See section 2 of RFC5730, reproduced here:

          |
          V
  +-----------------+                  +-----------------+
  |   Waiting for   |     Connected    |     Prepare     |
  |      Client     |----------------->|     Greeting    |
  +-----------------+    or <hello>    +-----------------+
     ^                                           |
     | Close Connection                     Send |
     |     or Idle                      Greeting |
  +-----------------+                            V
  |       End       |     Timeout      +-----------------+
  |     Session     |<-----------------|   Waiting for   |
  +-----------------+                  |      Client     |
     ^    ^    ^        Send +-------->|  Authentication |
     |    |    |    Response |         +-----------------+
     |    |    |     +--------------+            |
     |    |    |     | Prepare Fail |            | <login>
     |    |    +-----|   Response   |            | Received
     |    |    Send  +--------------+            V
     |    |    2501          ^         +-----------------+
     |    |   Response       |         |   Processing    |
     |    |                  +---------|     <login>     |
     |    |                  Auth Fail +-----------------+
     |    |       Timeout                         |
     |    +-------------------------------+       | Auth OK
     |                                    |       V
     |   +-----------------+  <hello>  +-----------------+
     |   |     Prepare     |<----------|   Waiting for   |
     |   |     Greeting    |---------->|   Command or    |
     |   +-----------------+   Send    |     <hello>     |
     | Send x5xx             Greeting  +-----------------+
     | Response  +-----------------+  Send    ^  |
     +-----------|     Prepare     | Response |  | Command
                 |     Response    |----------+  | Received
                 +-----------------+             V
                            ^          +-----------------+
                    Command |          |   Processing    |
                  Processed +----------|     Command     |
                                       +-----------------+

Said differently here is how your client should behave:

  • establish the TLS connection (make absolutely sure to verify the remote certificate)
  • the server speaks first, with a greeting message (see section 2.4 of same RFC)
  • you need to read this message, and extract various parts from it, specifically the objURI and extURI part
  • now the client sends its login message (section 2.9.1.1)
  • this command, like others, will make the server reply with a result telling you if it succeeded (code 1000) or if it failed (any code starting with 2)
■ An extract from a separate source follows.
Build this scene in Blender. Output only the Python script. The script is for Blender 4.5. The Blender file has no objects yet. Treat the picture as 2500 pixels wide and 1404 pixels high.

The error in your program is that your client is speaking first, sending something to the server. This is not allowed per the above state schema, so please read the server reply first.

So your problem is not specifically in sending XML (while you also have a problem on that, see below), first it is not respecting the order of who speaks first.

Also do not do this:

    while (!feof($ch)) {
        $data .= fread($ch, 1024);
    }

See RFC 5734 that explains how EPP is transported. In summary and to reply also to some comments above on your question:

  • EPP uses TLS as a transport, there is no HTTPS
  • 700 is the standard IANA assigned port to contact, except if the registry tells you otherwise
  • each XML message (after UTF-8 serialization, etc.) is prefixed on the wire by 4 bytes that denote the length for the full EPP frame (frame = 4 bytes header of length + full message).

So when you expect a message from server you do it like that:

  • you read the first 4 bytes (this may be not so simple even, you may need to read them one by one and collating them back together, depends a lot on the tools used for the network I/O)
  • now you know exactly the size of what you expect to arrive next, it is the length in the above 4 bytes (decoded properly) minus 4 to remove the 4 bytes themselves from the full length.

But note that you need to do the same when you send content to the server! Do not send just the XML content, you need to form a proper EPP frame which means:

  • count the size of the message (in bytes, not in characters, so after UTF-8 serialization, etc.)
  • prepare 4 bytes to store that size as network byte order
  • send those 4 bytes immediately followed by the XML message.

Also, as a "veteran" in the industry (been there for 20 years, having written both EPP servers, clients, and having participated in the RFCs that define it), please take this advice out of experience: if your job is to connect only to a single registry, then life is simple; you may even be able to use a toolkit provided by the registry, as long as it is in a language of your choice.

However, as soon as you need to write a client being able to properly connect to multiple registries, you will suffer pain. Even if it is a standard you will find A LOT of variations among registries, on many topics such how extended error data is reported, what EPP extensions exist and how they work, the content of responses for a domain:check, and so on, the list of small differences is just to long to enumerate here.

For all the above reasons, you may want not to reinvent the wheel either. There are libraries that do all the EPP stuff for you, for example https://github.com/centralnic/php-epp I am not endorsing it in any way as I do not know it as I do not use PHP, but maybe it could help you, either to just reuse as is so that you do not have code to write, or at least have a look at it to see how they solved specific issues so that you can be inspired.